More main KPIs can be found on the Global Overview page.
BPMN Heatmap
The BPMN Heatmap provides a visual representation of process performance at the activity level.
It can be viewed in two different modes:
- Duration: Highlights activities that take longer to complete on average. Red colors indicate longer average duration and green colors shorter average duration.
- Count: Shows how frequently each activity is executed. Red colors indicate a bigger activity execution count and green colors smaller activity execution count.
You can interact directly with the heatmap:
- Select any two activities to see the average waiting time between them, helping you understand the flow and timing between key steps of your process. This feature is particularly useful for pinpointing slow transitions or handoffs.

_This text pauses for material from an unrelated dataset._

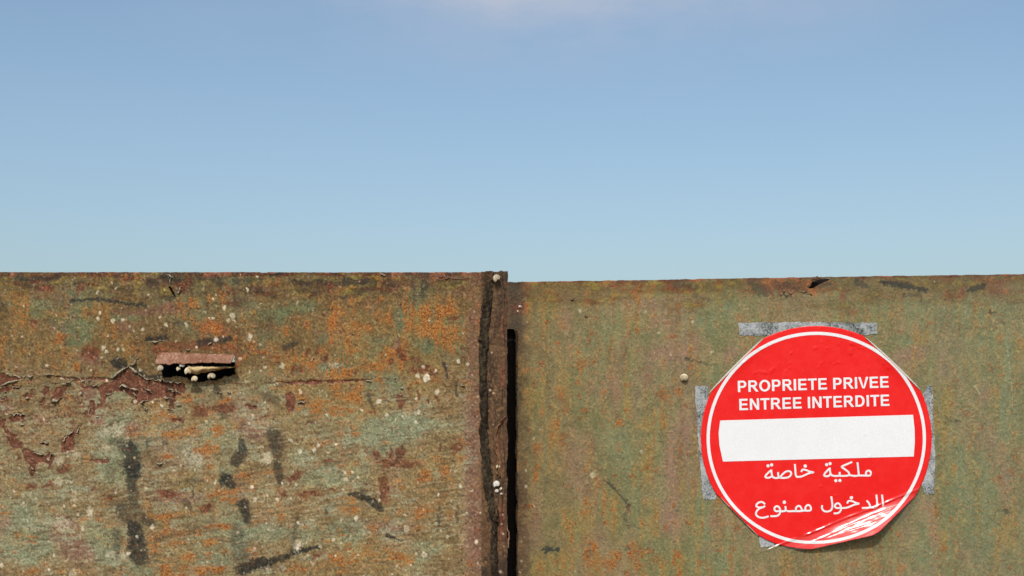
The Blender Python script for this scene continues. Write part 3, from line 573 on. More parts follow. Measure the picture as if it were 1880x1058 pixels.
R_RUST += [Q2.b(*s) for s in [(702, 65, 20, 38), (330, 180, 22, 60), (160, 370, 16, 60), (150, 230, 18, 40), (495, 322, 9), (480, 370, 10, 16), (428, 370, 9), (562, 410, 9), (572, 460, 10, 20), (665, 405, 10), (782, 415, 12), (1100, 250, 12, 50), (152, 660, 18, 22), (95, 600, 48, 11), (760, 605, 13, 34), (1050, 600, 8, 24), (1475, 745, 24, 20), (1445, 882, 15, 12), (492, 930, 22, 80), (542, 875, 18, 28), (630, 980, 50, 46), (700, 940, 30, 36), (800, 900, 46, 60), (822, 985, 20, 50), (895, 890, 26, 30), (945, 955, 28, 26), (1060, 970, 10, 40), (1090, 1040, 16, 26), (355, 550, 8, 24), (340, 345, 9), (605, 715, 16), (590, 655, 10), (300, 50, 8, 50), (840, 700, 10, 20), (1000, 740, 10, 18), (1140, 715, 24, 10), (410, 720, 10), (1355, 888, 12, 7), (850, 730, 8), (1080, 920, 20, 24), (1225, 975, 14, 20), (290, 960, 12, 20), (745, 1040, 20, 20), (660, 625, 14, 9), (360, 470, 7, 22), (445, 35, 9, 12), (1150, 250, 9, 22), (940, 360, 12, 26), (880, 350, 18, 16), (410, 550, 8), (475, 545, 6), (1540, 860, 8), (1595, 960, 7)]]
R_RUST += [Q6.b(*s) for s in [(485, 432, 13, 11), (410, 492, 14, 9), (918, 742, 13, 16), (1085, 857, 10, 12), (1115, 865, 9, 22), (730, 995, 14, 10), (640, 745, 10), (965, 630, 8, 8), (265, 490, 14, 7), (660, 830, 16, 7), (620, 880, 8, 22), (745, 1048, 14, 8)]]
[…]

- When hovering on a specific activity you can click the “Hide from heatmap” button to exclude one specific activity from the calculated heatmap. This can be used if you consider one activity to be skewing the analysis.
Heatmap settings are also available to give you another layer of data analysis and in-depth overview of BPMN process data.
- Color Scale: Chose between Linear (colors distributed linearly by average time, providing a direct and intuitive view of absolute differences between value) or Logarithmic (colors distributed logarithmically by average time, making it easier to analyze wide-ranging data by highlighting relative differences and subtle patterns)
- Invert Colors: Number of process instances that were canceled before completion.
- Exclude activity type: Remove specific activity types that you don’t want to be taken into account on your heatmap analysis.
You will also find a BPMN overview of the selected process.
This visualization helps you quickly understand the structure of the process and how its activities are connected. You can also fullscreen the BPMN for improved visualization.
A fullscreen button is also present to allow for better visualization of larger BPMN processes.
Instance Duration Graph and Outlier Instances
Below the heatmap, the Instance Duration Graph displays the duration of each process instance.
This helps you visualize the spread of execution times and easily identify instances that took significantly longer or shorter than average (outliers).
- Outliers are visually highlighted (e.g., maximum and minimum duration instances).
- A matching table lists detailed information about these specific instances, such as:
- Instance ID
- Start and end times
- Total duration
This section helps you understand not only which processes are slow but why they may be slower, by correlating instance-level data with specific activities.
This chart uses the Interquartile Range (IQR) rule to detect outliers. Any duration below Q1 - 1.5 x IQR or above Q3 + 1.5 x IQR is considered an outlier and shown in the outlier bar. You can also select between Logarithmic and Linear scale to populate this table.
You can select between Linear scale (bar heights are proportional to the values, allowing straightforward comparison of absolute differences) and Logarithmic scale (bar heights are scaled logarithmically, making it easier to compare values across a wide range by emphasizing relative differences).
Version Duration Graph
At the bottom of the page, the Version Comparison Graph allows you to compare the average duration per process version.
This feature is especially useful to:
- Evaluate whether newer versions of the process are performing better or worse.
- Identify potential regressions introduced by process model changes.
- Support data-driven improvement and version management decisions.
Key Takeaways
The Process Analysis – Bottleneck page is designed to help you:
- Detect which activities or transitions cause the most delay.
- Understand performance variations between process versions.
- Drill down into instance-level details to find root causes of inefficiency.
- Continuously improve process execution through informed optimization.